Статья поступила 25.05.2016 г.
Постановка проблемы
Сегодня на фоне глобальных проблем человечества, политической нестабильности, мирового экономического кризиса становится в порядке вещей сообщать о том, что общество претерпевает кризис морально-этического плана, и, как следствие, складывается тенденция, по которой субъект находится в ситуации перманентного кризисного состояния.
В философской и психологической литературе субъект «травмы постмодерна» (М. Эпштейн) характеризуется в состоянии отчужденности, где за массовыми социокультурными изменениями отсутствует ощущение перемен, в жизни сказывается ощущение неопределенности [2; 7]. Ее следует проиллюстрировать следующим отрывком из размышлений философа А. Ф. Лосева: «Нет ясности, красоты, нет кристальности. Нет в бытии ничего понятного и четкого… Как жизнь бесчеловечно непонятна. Где начало и конец, где середина бытия? …Жить в условиях внутреннего неразличения, внутренней безразличности, безразличия жизни, ее вечной однотипности, однообразия, монотонности, скучной невыраженности, невыразительности жизни — при всей ее бездонности и разношерстности. …Я ничего не понимал» [2. С. 61]. Данный пассаж о «вопрошании бытия» можно охарактеризовать как экзистенциальную ситуацию, в которой заявляет о себе «неинстинктивная потребность объяснить мир и своё существование в нём, для того, чтобы сделать его “своим”, “понятным”» [1. С. 51]. Но данный ход мысли может получить альтернативное развитие, если мы обозначим пресловутую «неинстинктивную потребность» в статусе требования. Таким образом, подозрительность левого толка подводит нас не к экспроприации экзистенции, а к мысли о том, что от субъекта требуют. Следовательно, встает вопрос: кто требует? С какой целью?

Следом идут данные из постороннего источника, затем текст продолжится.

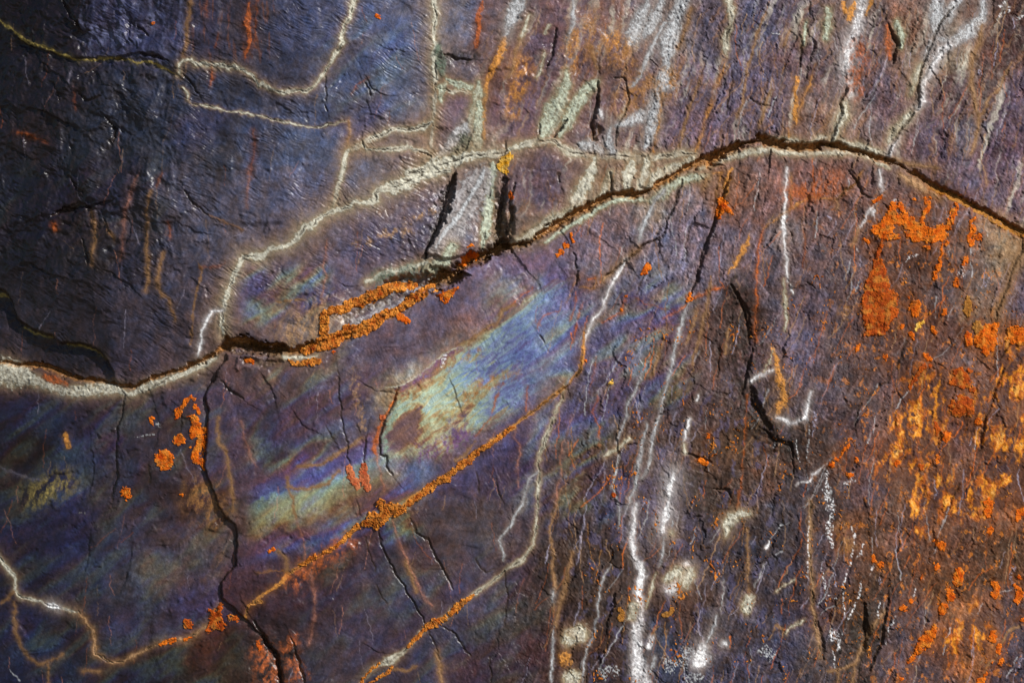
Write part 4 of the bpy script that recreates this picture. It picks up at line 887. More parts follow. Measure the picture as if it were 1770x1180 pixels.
# thin random hairlines of rust and lime on the flaky half
rng = random.Random(5)
hair = []
for k in range(620):
    x = rng.uniform(940, 1770); y = rng.uniform(280, 1180) if k % 4 else rng.uniform(0, 240)
    if x < 1000 and y < 500: continue
    L = rng.uniform(18, 130); a = math.radians(rng.gauss(103, 8)); pts = []
    for q in range(5):
        pts.append((x, y, rng.uniform(.15, .8))); a += rng.gauss(0, .16); x += math.cos(a) * L / 5; y += math.sin(a) * L / 5
    hair.append((pts, rng.choice([PAL['orange'] if y > 320 else PAL['tan'], PAL['rust'], PAL['brown'], PAL['wgrey'], PAL['tan'], PAL['lilac']]), rng.uniform(.35, .8)))
for k in range(150):
    x = rng.uniform(0, 960); y = rng.uniform(0, 1180); L = rng.uniform(20, 90); a = math.radians(rng.gauss(95, 14)); pts = []
    for q in range(5):
        pts.append((x, y, rng.uniform(.1, .5))); a += rng.gauss(0, .12); x += math.cos(a) * L / 5; y += math.sin(a) * L / 5
    hair.append((pts, rng.choice([PAL['rust'], PAL['tan'], PAL['lilac'], PAL['pink']]), rng.uniform(.25, .55)))
for pts, c, o in hair:
    r = field(pts, 2)
    if r: mixcol(r[0], o * (1 - sstep(-.4, .8, r[1])), c)

# ---------------------------------------------------------------- relief (millimetres towards the viewer)
H = np.zeros_like(X)
H += 6 * fbm(X / 170, Y / 150, 101, 3) + 1.8 * fbm(X / 60, Y / 60, 105, 2)
def ridged(x, y, s, o=3):
    t = 0; a = 1
    for k in range(o):
        t = t + a * (1 - 2 * np.abs(perlin(x * 2 ** k, y * 2 ** k, s + k))); a *= .6
    return t / 2.0
QX = X + 9 * fbm(X / 55, Y / 55, 108, 2); QY = Y + 9 * fbm(X / 55, Y / 55, 109, 2)
a1x, a1y = rot(QX, QY, -24); a2x, a2y = rot(QX, QY, 16); a3x, a3y = rot(QX, QY, -62)
up = sstep(-30, 30, -BELOW)
wr1 = .8 * ridged(a3x / 13, a3y / 42, 111) + 1.3 * ridged(a3x / 4.8, a3y / 27, 112, 2)        # wrinkles dipping right, upper left
wr2 = ridged(a2x / 15, a2y / 52, 115) + .8 * ridged(a2x / 4.6, a2y / 25, 116, 2)         # steep grain
wr3 = ridged(a1x / 15, a1y / 48, 119) + .75 * ridged(a1x / 4.8, a1y / 28, 120, 2)
wA = up * (1 - EAST) * (1 - TOPMID); wC = (1 - up) * (1 - WEST) * (1 - EAST); wB = np.clip(1 - wA - wC, 0, 1)
calm = .10 + 1.5 * sstep(-.25, .35, fbm(X / 75, Y / 75, 122, 4))
H += calm * (.66 * wA * wr1 + .42 * wC * wr3 + wB * wr2 * (.38 + .20 * EAST))
H += (.15 + .50 * EAST + .30 * TOPMID) * fbm(WX / 16, WY / 20, 123, 3, .6)
H += (0.13 + .22 * EAST) * calm * fbm(X / 4.0, Y / 5.0, 128, 2, .7)
# flakes: little steps where thin layers have broken away
fq, fr = rot(QX, QY, 12)
fl = fbm(fq / 46, fr / 90, 131, 5, .55) * 3.4
H += (0.15 + .65 * EAST) * (np.floor(fl) + sstep(.75, 1.0, fl - np.floor(fl)))
def facets(x, y, seed):
    r = np.random.RandomState(seed); jx = r.rand(128, 128); jy = r.rand(128, 128); ga = r.normal(0, 1, (128, 128)); gb = r.normal(0, 1, (128, 128)); gc = r.normal(0, 1, (128, 128))
    xi = np.floor(x).astype(np.int32); yi = np.floor(y).astype(np.int32)
    f1 = np.full(x.shape, 9.0, np.float32); h = np.zeros(x.shape, np.float32)
    for dy in (-1, 0, 1):
        for dx in (-1, 0, 1):
            cx = xi + dx; cy = yi + dy; a = cx & 127; b = cy & 127
            ex = x - cx - jx[b, a]; ey = y - cy - jy[b, a]; d = ex * ex + ey * ey; m = d < f1
            h = np.where(m, ga[b, a] * ex + gb[b, a] * ey + .35 * gc[b, a], h); f1 = np.where(m, d, f1)
    return h
fx_, fy_ = rot(QX + 5 * N9 + 2 * N5, QY + 5 * N9 - 2 * N5, -35); ex_, ey_ = rot(QX + 4 * N9 + 2 * N5, QY + 3 * N9, 14)
FW = 1 - EAST
H += .8 * blur(facets(rot(X, Y, -35)[0] / 210, rot(X, Y, -35)[1] / 90, 160), 2) * FW + (blur(.9 * facets(fx_ / 74, fy_ / 30, 161), 1) + .30 * facets(fx_ / 30, fy_ / 11, 162)) * FW * (.5 + .7 * (1 - wC)) + (1.15 * facets(ex_ / 30, ey_ / 70, 163) + .62 * facets(ex_ / 10, ey_ / 24, 164)) * (1 - FW)
bq, bp = rot(X + 22 * fbm(X / 90, Y / 90, 171, 2), Y + 22 * fbm(X / 90, Y / 90, 174, 2), -28)
bedn = fbm(bq / 210, bp / 64, 177, 3) * 3.2
bed = np.floor(bedn) + sstep(.72, 1.0, bedn - np.floor(bedn))
H += 1.2 * bed * (1 - EAST) * (.35 + .65 * sstep(-.1, .3, fbm(X / 140, Y / 140, 181, 2)))
# rough dark corner at the top left
H += 1.3 * WEST * up * (ridged(a3x / 30, a3y / 70, 136, 4) + .6 * fbm(X / 26, Y / 34, 137, 3))
H += 8.5 * zone(-300, -300, 330, 480, 70) * ridged(a2x / 74, a2y / 110, 134, 4)
# steep-sided stair of the joints: slabs stand at different depths (added below once slabs are known)

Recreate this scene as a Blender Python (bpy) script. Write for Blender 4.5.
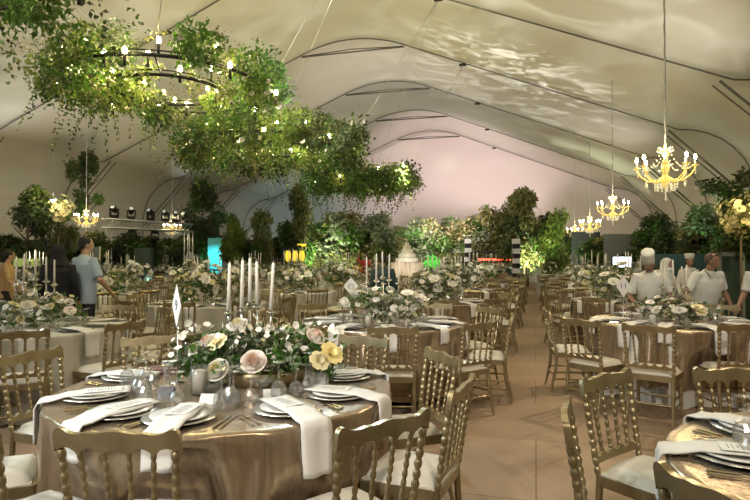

Мы видим, что имеет место иное рассмотрение положения места субъекта культуры, которое позволит прояснить причины, повлекшие к экзистенциальной неопределенности, по которой человеку стало «некомфортно» быть субъектом культуры. Для данного рассмотрения следует отбросить представление о том, что культура — это «вторая природа». Здесь стоит отметить наблюдение философа С. Жижека, по которому «”культура” служит именем всех тех вещей, которые мы обычно делаем, не веря в них по-настоящему, “не воспринимая их серьезно”» [4. С. 72]. Тогда что же заставляет его серьезно предаваться вопросам о «вечной однотипности, однообразия, монотонности, скучной невыраженности, невыразительности жизни»? Тут не следует принимать пресловутую неопределенность и нехватку аутентичности за чистую монету, а нужно научиться видеть и учитывать мотивы подобных настроений, которые коренятся не только в социальных и экономических проблемах. Этот взгляд должен быть обращен исключительно на бессознательную сторону бытия субъекта культуры. Но здесь подстерегают сложности. Как справедливо указывает исследователь Г. Меньчиков: «Для основной массы наших гуманитариев водораздел лежит все еще в том, “есть или нет бессознательное” и “имеет или не имеет оно значение по сравнению с сознанием человека”. <…> И очень мало гуманитариев, интересующихся проблематикой неосознаваемого с позиций научно-рационального замысла фрейдовского начинания» [8. С. 373]. Таким образом, мы пойдем вслед за замыслом и учением З.Фрейда — психоанализом.